__GIVEN PROBLEM__.
Return the material exactly, first line through the line containing "sc.camera = cam_o", and nothing more. Pictures stay out.
################
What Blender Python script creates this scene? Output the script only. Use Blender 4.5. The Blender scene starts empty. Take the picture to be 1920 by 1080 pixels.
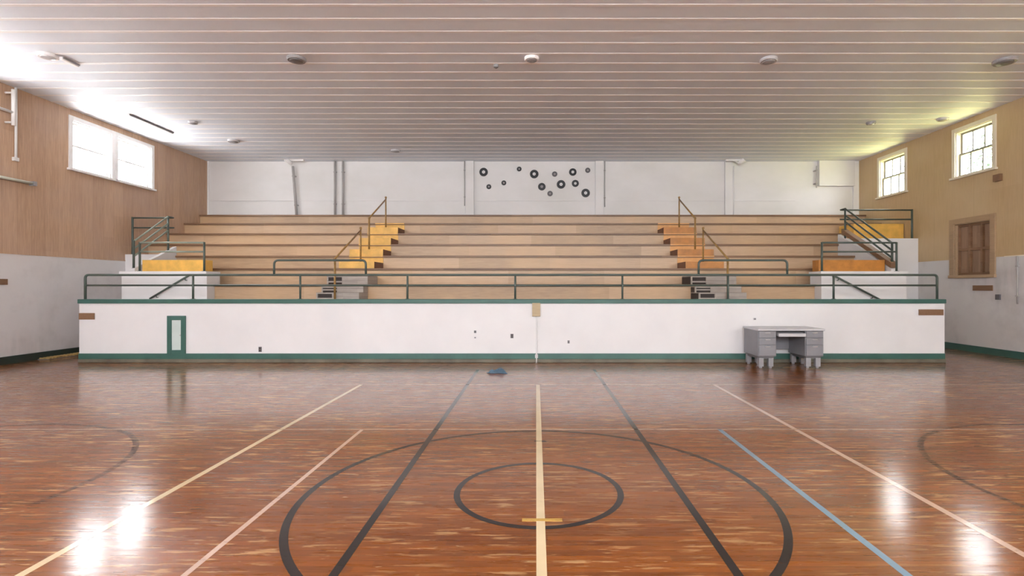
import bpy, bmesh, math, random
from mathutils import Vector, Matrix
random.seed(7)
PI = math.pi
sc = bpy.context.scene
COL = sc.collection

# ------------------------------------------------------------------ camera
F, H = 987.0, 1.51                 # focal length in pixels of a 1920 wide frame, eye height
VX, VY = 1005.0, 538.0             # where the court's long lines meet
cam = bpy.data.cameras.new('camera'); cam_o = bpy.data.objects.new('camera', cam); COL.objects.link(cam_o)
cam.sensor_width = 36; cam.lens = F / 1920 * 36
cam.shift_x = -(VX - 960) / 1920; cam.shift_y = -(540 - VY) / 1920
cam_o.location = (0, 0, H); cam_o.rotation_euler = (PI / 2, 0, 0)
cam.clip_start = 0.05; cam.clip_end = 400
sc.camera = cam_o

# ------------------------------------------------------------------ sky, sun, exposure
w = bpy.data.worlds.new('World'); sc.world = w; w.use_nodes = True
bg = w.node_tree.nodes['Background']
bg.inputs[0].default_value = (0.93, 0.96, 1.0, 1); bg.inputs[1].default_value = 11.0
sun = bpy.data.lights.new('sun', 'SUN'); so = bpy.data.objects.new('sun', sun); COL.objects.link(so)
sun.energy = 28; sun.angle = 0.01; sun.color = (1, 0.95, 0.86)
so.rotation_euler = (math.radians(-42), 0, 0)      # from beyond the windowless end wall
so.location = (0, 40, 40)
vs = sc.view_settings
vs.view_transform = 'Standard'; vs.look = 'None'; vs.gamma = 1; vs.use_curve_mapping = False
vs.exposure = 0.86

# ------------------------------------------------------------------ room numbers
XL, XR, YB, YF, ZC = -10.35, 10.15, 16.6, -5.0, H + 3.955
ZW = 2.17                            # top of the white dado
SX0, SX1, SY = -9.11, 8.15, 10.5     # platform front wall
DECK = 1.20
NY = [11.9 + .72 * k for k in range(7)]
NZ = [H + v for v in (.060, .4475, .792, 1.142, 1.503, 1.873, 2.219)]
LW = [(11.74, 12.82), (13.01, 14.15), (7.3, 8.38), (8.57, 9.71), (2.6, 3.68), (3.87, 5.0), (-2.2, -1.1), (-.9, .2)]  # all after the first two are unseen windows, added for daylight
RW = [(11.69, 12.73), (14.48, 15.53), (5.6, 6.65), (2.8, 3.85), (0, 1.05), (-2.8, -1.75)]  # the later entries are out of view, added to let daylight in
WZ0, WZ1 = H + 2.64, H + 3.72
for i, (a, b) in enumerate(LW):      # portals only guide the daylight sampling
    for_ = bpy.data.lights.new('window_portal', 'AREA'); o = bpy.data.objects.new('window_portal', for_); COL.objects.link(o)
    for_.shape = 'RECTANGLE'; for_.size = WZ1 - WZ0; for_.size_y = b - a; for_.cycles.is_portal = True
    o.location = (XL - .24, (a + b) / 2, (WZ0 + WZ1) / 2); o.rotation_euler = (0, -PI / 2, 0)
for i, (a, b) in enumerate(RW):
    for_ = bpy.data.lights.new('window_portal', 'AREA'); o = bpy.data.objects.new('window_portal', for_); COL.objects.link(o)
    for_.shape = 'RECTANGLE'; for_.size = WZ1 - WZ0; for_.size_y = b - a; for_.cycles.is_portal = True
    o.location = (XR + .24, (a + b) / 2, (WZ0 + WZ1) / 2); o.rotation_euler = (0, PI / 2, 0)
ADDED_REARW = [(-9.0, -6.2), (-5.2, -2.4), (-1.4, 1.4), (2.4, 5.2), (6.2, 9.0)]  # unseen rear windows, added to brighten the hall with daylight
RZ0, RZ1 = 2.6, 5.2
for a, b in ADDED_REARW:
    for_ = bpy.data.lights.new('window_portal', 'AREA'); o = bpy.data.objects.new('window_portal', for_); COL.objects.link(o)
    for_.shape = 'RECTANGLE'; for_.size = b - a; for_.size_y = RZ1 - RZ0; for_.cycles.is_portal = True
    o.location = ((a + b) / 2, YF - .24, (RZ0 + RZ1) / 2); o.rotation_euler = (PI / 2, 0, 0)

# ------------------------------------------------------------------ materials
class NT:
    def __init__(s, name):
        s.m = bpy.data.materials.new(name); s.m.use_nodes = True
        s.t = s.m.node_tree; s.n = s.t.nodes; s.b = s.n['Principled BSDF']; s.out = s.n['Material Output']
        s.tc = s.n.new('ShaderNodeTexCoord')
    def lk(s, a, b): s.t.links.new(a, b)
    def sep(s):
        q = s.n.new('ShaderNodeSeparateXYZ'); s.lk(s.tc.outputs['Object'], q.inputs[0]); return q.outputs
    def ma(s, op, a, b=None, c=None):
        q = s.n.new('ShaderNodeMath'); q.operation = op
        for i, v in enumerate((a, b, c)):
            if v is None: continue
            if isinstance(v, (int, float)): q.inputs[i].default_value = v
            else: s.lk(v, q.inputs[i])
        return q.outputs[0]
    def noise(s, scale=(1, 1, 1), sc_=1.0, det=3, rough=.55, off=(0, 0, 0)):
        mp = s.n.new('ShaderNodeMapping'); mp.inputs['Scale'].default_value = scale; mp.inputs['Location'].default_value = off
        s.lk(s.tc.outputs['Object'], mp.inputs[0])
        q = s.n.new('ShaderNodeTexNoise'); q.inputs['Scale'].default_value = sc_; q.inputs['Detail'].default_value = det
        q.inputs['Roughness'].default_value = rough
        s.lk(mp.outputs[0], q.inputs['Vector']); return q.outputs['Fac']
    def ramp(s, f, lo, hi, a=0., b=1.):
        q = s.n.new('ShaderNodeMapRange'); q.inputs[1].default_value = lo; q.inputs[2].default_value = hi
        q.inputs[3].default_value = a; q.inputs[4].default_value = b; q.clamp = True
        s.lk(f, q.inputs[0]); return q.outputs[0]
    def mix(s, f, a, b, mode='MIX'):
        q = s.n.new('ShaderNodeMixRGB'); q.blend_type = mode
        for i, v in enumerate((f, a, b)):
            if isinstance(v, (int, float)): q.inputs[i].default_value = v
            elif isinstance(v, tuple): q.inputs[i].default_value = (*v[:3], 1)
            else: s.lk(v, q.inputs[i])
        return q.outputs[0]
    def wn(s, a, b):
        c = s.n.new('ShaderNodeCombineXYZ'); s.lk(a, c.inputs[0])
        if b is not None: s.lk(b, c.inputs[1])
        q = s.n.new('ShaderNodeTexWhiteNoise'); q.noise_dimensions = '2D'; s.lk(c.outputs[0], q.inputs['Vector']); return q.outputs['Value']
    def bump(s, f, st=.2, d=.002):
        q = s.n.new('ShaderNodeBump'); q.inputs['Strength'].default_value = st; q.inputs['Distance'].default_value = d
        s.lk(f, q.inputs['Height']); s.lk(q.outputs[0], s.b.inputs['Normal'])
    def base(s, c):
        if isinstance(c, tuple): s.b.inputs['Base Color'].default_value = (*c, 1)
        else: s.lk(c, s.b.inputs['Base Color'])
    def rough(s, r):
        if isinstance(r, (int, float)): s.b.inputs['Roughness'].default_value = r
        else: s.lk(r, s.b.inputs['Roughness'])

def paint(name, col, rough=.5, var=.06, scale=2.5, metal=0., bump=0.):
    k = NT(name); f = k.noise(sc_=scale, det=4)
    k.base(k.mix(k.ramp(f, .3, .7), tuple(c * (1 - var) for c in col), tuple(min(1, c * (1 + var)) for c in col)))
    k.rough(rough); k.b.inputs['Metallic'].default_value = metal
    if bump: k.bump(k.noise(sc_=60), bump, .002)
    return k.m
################
__EXPECTED OUTPUT__.
What Blender Python script creates this scene? Output the script only. Use Blender 4.5. The Blender scene starts empty. Take the picture to be 1920 by 1080 pixels.
import bpy, bmesh, math, random
from mathutils import Vector, Matrix
random.seed(7)
PI = math.pi
sc = bpy.context.scene
COL = sc.collection

# ------------------------------------------------------------------ camera
F, H = 987.0, 1.51                 # focal length in pixels of a 1920 wide frame, eye height
VX, VY = 1005.0, 538.0             # where the court's long lines meet
cam = bpy.data.cameras.new('camera'); cam_o = bpy.data.objects.new('camera', cam); COL.objects.link(cam_o)
cam.sensor_width = 36; cam.lens = F / 1920 * 36
cam.shift_x = -(VX - 960) / 1920; cam.shift_y = -(540 - VY) / 1920
cam_o.location = (0, 0, H); cam_o.rotation_euler = (PI / 2, 0, 0)
cam.clip_start = 0.05; cam.clip_end = 400
sc.camera = cam_o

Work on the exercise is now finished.